A figura mais proeminente do movimento era o culto oficial que entrou para a história como o “fundador” de um novo país, daí o apelido Atatürk (pai dos turcos). Com larga visão, repeliu mediante combates militares e negociações a desocupação do país em troca do império, de resto já perdido e de um futuro democrático; converteu o alfabeto turco, cuja língua é do ramo amarelo, parecido com o mongol, para o alfabeto ocidental. Abriu universidades no modelo ocidental (a Turquia hoje tem 178 universidades), instituiu o voto secreto e universal, inclusive para as mulheres, e o Estado laico com o mesmo rigor da França, adaptou o direito turco aos códigos do Ocidente, modernizou a economia, criando um novo empresariado, e as Forças Armadas, expurgando-as do oficialato islâmico. Convocou uma constituinte que, ao erguer a Lei Maior, confiou aos militares o papel de manter o Estado democrático de direito e sua absoluta separação da religião (num país em que 90% da população se declarava muçulmana). Pessoalmente, achava o islã “a religião atrasada de um beduíno ignorante”.
Em 2023, quando a nova Turquia fará 100 anos, Erdogan diz que convocará os muezins a saudarem dos minaretes das mesquitas um país forte, com renda per capita de US$ 26 mil, a décima do globo, restaurando, assim, o esplendor do antigo Império Otomano. O nacionalismo é e será sempre a arma dos demagogos.
Em editorial (Opinião, 8/11), o EM nos explica como o perigoso Erdogan ganhou as eleições parlamentares de novembro de 2015: “O AKP, há 13 anos no poder e desgastado por crise econômica e social, recebeu em junho aval de apenas 40% dos eleitores. Enfrentou a divisão do eleitorado com diferentes facções – seja de esquerda, seja de direita, seja pró-curdos, todos derrotados nas eleições de domingo passado. A virada se deveu a estratégia velha conhecida dos venezuelanos e bastante explorada na campanha petista do ano passado: o AKP fez campanha baseada no medo. Recorreu a ameaças concretas que assustam a população e ampliou-as com riscos imaginários. É o caso do terrorismo e da questão curda, que se mantém na pauta desde o estabelecimento da República, em 1923. Sem território próprio, o grupo étnico se espalha por Iraque, Síria e Turquia. Depois das eleições de junho, o Exército turco e militantes do PKK (Partido dos Trabalhadores do Curdistão) suspenderam o acordo de cessar-fogo. As consequências não tardaram. O fim da trégua está na raiz de atentado suicida ocorrido em julho, que deixou 30 cadáveres curdos na fronteira com a Síria. Em outubro, 102 pessoas morreram e 400 ficaram feridas em ataque registrado durante marcha pela convivência pacífica com os curdos. A finalidade seria apresentar Erdogan como o homem forte, capaz de dar resposta ao desafio que cresce com a instabilidade dos vizinhos árabes, a pressão curda e a imigração crescente de sírios e africanos que fogem de guerras e perseguições políticas.”
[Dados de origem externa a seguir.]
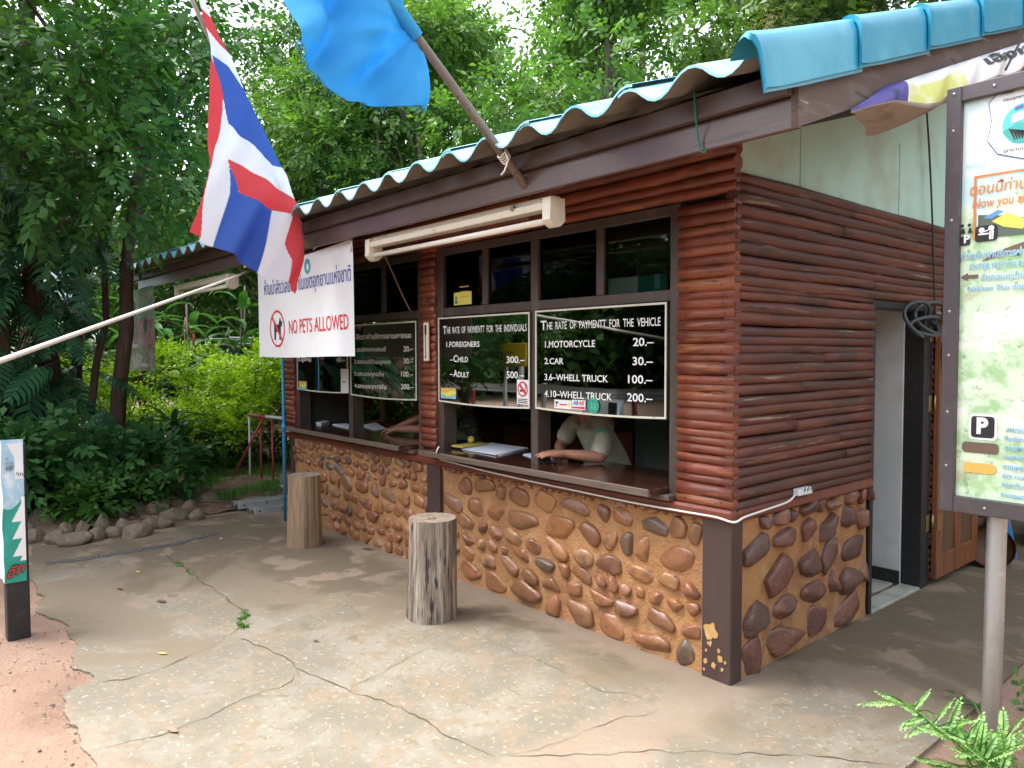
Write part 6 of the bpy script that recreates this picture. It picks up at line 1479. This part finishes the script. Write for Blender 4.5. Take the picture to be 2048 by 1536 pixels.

Erdogan quer negociar sua entrada na União Europeia, mas é um islamita fanático e corteja a introdução da “sharia” no direito do país. Nada fez contra o Estado Islâmico (EI), quer influenciar a Síria e combater os curdos sírios e um possível Curdistão no Norte do Iraque (17 milhões), por causa dos curdos da Turquia (20% da população de 78 milhões de habitantes).
Devemos ficar atentos à ameaça de retrocessos na Turquia de Atatürk. Os curdos do Norte do Iraque, por exemplo, têm sofrido ataques da aviação turca, a pretexto da guerra contra o Estado Islâmico (EI), mas não combatem os sunitas do EI e ainda protegem os rebeldes que querem derrubar Assad. Recentemente, derrubou um caça russo, alegando defesa do seu espaço aéreo, mas invadiu o Norte do Iraque, sem permissão. Mente. Não merece fé.